I commented how it was nice to hear the sounds of birdlife, particularly when the landscape looked scorched as far as the eye could see in most directions.
The volunteers told me the bird sounds had only returned a couple of days earlier.
Ruffy’s Felicity Sloman said her home, which is still standing about 2km from the main hub, usually had an abundance of birds, but that there hadn’t been as many since the fires.
She was delighted to have seen a blue wren that morning in her garden.
Colleen Furlanetto said she’d spotted black cockatoos.
“The kookaburras were starting to have a laugh up in those trees the other day,” she said.
Miraculously, the grounds at the hall were also spared the fire’s fury.
A great deal of animal habitat has been destroyed.
Photo by
Bree Harding
Just like an oasis of gleaming blue water in a hot sandy desert, lush-leafed green trees tower above the hall’s courtyard among the blackened paddocks that stretch all around it.
The trees are memorial trees, Colleen tells me; one is her grandfather’s, others are tributes to her aunties.
“Everyone comes into this space and it’s so calming,” she said.
Phoenix, the large male koala with the burnt nose, has risen from the ashes.
The area is also a sanctuary for a large male koala, affectionately named Phoenix by the townspeople after his nose was burnt during the disaster.
They suspect the quick-moving koala was burnt by radiant heat in the area near the hall, which was his home patch long before the fire swept through.
Volunteers have placed dishes of water out for him.
“The wildlife people have said he’s got plenty of food still in his patch,” Colleen said.

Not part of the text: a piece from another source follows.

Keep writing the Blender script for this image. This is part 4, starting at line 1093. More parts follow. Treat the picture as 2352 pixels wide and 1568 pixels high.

“He wouldn’t normally drink water, but because of the intensity of the heat, it’s taken all the water out of what would normally give him all his fluids in the leaves.
“He’s very handsome.”
Colleen had also seen a little glider a day earlier.
“You don’t see them very often, but I saw one crossing Creightons Creek Rd yesterday,” she said.
“There was a truck coming, so I stopped in the middle of the road and put my hazard lights on.
“I think he was good — I couldn’t catch him if I wanted to — he went up a tree that was kind of half okay, so that was pretty amazing.”
Colleen said farmers were the biggest conservationists she knew, so dealing with the loss of stock and wildlife was “pretty hard”.
“But there’s lots of good stories, too,” she said.